Additional Race Cards contain statements like, “What is white privilege?” “What is your experience with race in America?” and “What is your earliest memory of someone from a different race?”
Can you imagine walking into a restaurant; sitting down at the bar, prepared to order a chai latte or a rum and coke; and the bartender brings your drink and hands you a card that asks you if you think white men are racist? First, yes, motherfucker. But why you asking me something like that when I came in to spend my money without having to concern myself with that shit?
I don’t understand for the life of me—and I honestly mean this—why ANY institution would think that tossing its employees to the wolves like that is a good idea. If people wanted to have conversations about race and inequality and injustice, they’d spend their days on Facebook and Twitter like everybody else. OR they’d go to a place to specifically have that convo. I recognize that Busboys views itself as progressive enough to do that, and perhaps it’s better equipped than other institutions because of its mission, but what about the employees? Every employee ain’t up for that conversation; NOR are they prepared for the possible responses.
According to the Washington City Paper:
Johnson then inquired further with the bartender about the cards, who told them that employees are “all required/strongly encouraged to pass these cards out.” The bartender told them that “he’s pretty sure he’s never been racist and is happy to have these sorts of conversations because sometimes he gets black customers who are visibly uncomfortable with having a white bartender.” They asked the other bartender, who Johnson identified as a black woman, about the cards and she told them that “she’s still processing the fact that this is being implemented at her work.”
I’m sure the bartender was a Well-Meaning White, but let’s just be real here: A bar ain’t the place for that convo, for one. For two, my guess is that that bartender has a job to do—tending the bar and shit—so a real deep-dive discussion about the opinions of the customer wasn’t going to happen. Also, what happens if the customer says, “Yes, you are a racist because America made you that way”? That’s not just an agree-to-disagree moment; now some other person isn’t getting their chai latte.
While a restaurant could be a great setting, since you never know who is walking through the door, the truth is, most folks who are going to get food or drinks aren’t going for a full-on debate or discussion about privilege. And expecting your workforce to be able to have nuanced-enough convos WHILE WORKING is also extremely unfair.
Like, I wish a motherfucker would hand me that card and not sit there and listen to my answer AND respond. Is Busboys going to let its employees sit and talk with customers about their feelings, opinions and responses? Probably not. So they’re effectively tossing out these bombs and leaving customers wondering if they’re at Busboys or somewhere in WTF-istan.

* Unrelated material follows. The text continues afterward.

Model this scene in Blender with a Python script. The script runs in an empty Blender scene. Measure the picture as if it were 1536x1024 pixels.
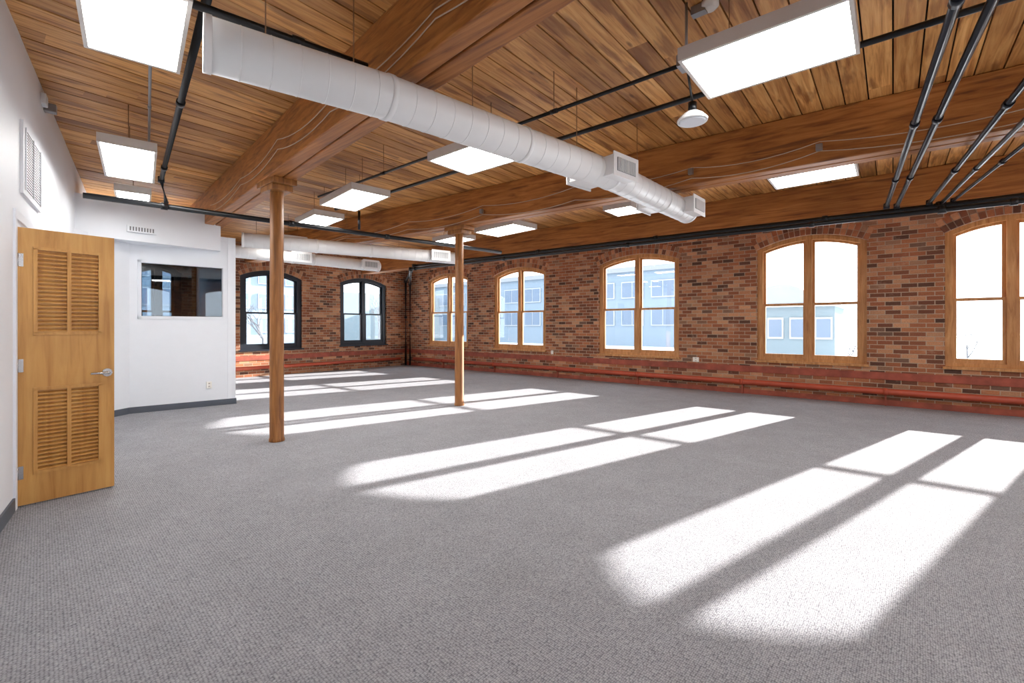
import bpy, bmesh, math, random
from mathutils import Vector, Matrix
random.seed(4)
H=3.68; D=10.4; U=13.6
sc=bpy.context.scene
def srgb(r,g,b):
    f=lambda c:(c/255/12.92) if c/255<=.04045 else ((c/255+.055)/1.055)**2.4
    return (f(r),f(g),f(b),1)
# ---------------------------------------------------------------- materials
def newmat(name):
    m=bpy.data.materials.new(name); m.use_nodes=True
    nt=m.node_tree; b=nt.nodes['Principled BSDF']
    return m,nt,nt.nodes,nt.links,b
def N(nt,t,**k):
    n=nt.nodes.new(t)
    for a,v in k.items(): setattr(n,a,v)
    return n
def plain(name,col,rough=.6,metal=0,emis=0,noise=.04,bump=0):
    m,nt,ns,L,b=newmat(name)
    b.inputs['Roughness'].default_value=rough; b.inputs['Metallic'].default_value=metal
    g=N(nt,'ShaderNodeNewGeometry'); t=N(nt,'ShaderNodeTexNoise'); t.inputs['Scale'].default_value=6; t.inputs['Detail'].default_value=5
    L.new(g.outputs['Position'],t.inputs['Vector'])
    r=N(nt,'ShaderNodeValToRGB')
    r.color_ramp.elements[0].position=.3; r.color_ramp.elements[1].position=.7
    r.color_ramp.elements[0].color=[max(0,c*(1-noise)) for c in col[:3]]+[1]
    r.color_ramp.elements[1].color=[min(1,c*(1+noise)) for c in col[:3]]+[1]
    L.new(t.outputs['Fac'],r.inputs['Fac']); L.new(r.outputs['Color'],b.inputs['Base Color'])
    return m
def ramp(nt,stops):
    r=N(nt,'ShaderNodeValToRGB'); cr=r.color_ramp
    while len(cr.elements)<len(stops): cr.elements.new(.5)
    for e,(p,c) in zip(cr.elements,stops): e.position=p; e.color=c
    return r
def mix(nt,a,b,fac,blend='MIX'):
    m=N(nt,'ShaderNodeMix',data_type='RGBA',blend_type=blend)
    for sock,v in ((0,fac),(6,a),(7,b)):
        if isinstance(v,(int,float,tuple,list)): m.inputs[sock].default_value=v
        else: nt.links.new(v,m.inputs[sock])
    return m.outputs[2]
def math_(nt,op,a,b=None):
    m=N(nt,'ShaderNodeMath',operation=op)
    for i,v in enumerate((a,b)):
        if v is None: continue
        if isinstance(v,(int,float)): m.inputs[i].default_value=v
        else: nt.links.new(v,m.inputs[i])
    return m.outputs[0]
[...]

I think the idea to spur convos in and of itself is not a bad one. Obviously, if we’re ever going to get over the historical inequality that permeates this society, it starts with communication. But asking waitstaff to be the bearers of that burden seems extremely unfair. Are there trainings happening? When folks are hired, do they have to go through a racial-sensitivity orientation?
Sometimes a good idea in theory can be shit in practice. That’s what Busboys’ deployment of Race Cards seems to be. Busboys need to put them back in the deck, reshuffle and just keep on serving that poet food that folks in D.C. seem to love so much.